Lord Woodhouselee statement might have inspired the founder of Wall Street, Alexander Hamilton to insist: “The people sir, are a great beast.” Our Founding Fathers were aristocrats, who insisted on a Senate, which is not unlike England’s House of Lords. The Senate consists of two Senators from each state regardless of the enormous population disparity between the states.
Our Constitution allowed only white, male, literate, land owners to vote. Therefore, calling it a divinely inspired document is inaccurate. Our undemocratic Republic is best described as an Oligarchy.

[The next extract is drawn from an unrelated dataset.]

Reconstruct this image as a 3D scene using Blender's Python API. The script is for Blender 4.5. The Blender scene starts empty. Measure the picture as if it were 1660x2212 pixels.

In the early years of our Republic, the population ratio between the most populated state, Virginia and the least populated Delaware was 12 to 1. By 2004, that ratio was 70 to 1 between California and Wyoming. Currently, the Senate is skewed in favor of sparsely populated states. In theory, if the 26 smallest states held together on all votes, they would control the Senate, with a total of less than 17% of our population.
Staten Island has 201,794 voters of New York’s 8,624,000 registered voters. A Senator from Wyoming represents 265,000 voters. The District of Columbia has 426,767 voters, but they’re not allowed representation in the Senate. Wyoming has two Senators, even though it has about the same population as Staten Island and 162,000 fewer voters than the District of Columbia. We don’t have a representative democracy.
Dr. Larry Sabato recommended in “A More Perfect Constitution” that we expand the Senate to 136 members in order for it to become more representative. Dr. Sabato proposed, that the 10 most populous states; California, Texas, New York, Florida, Illinois, Pennsylvania, Ohio, Michigan, Georgia and North Carolina gain two additional Senator. The fifteen next most populous states would gain one additional senator each, with the District of Columbia represented by one senator.
Originally, weren’t Tea Party Patriots angry about taxation without representation?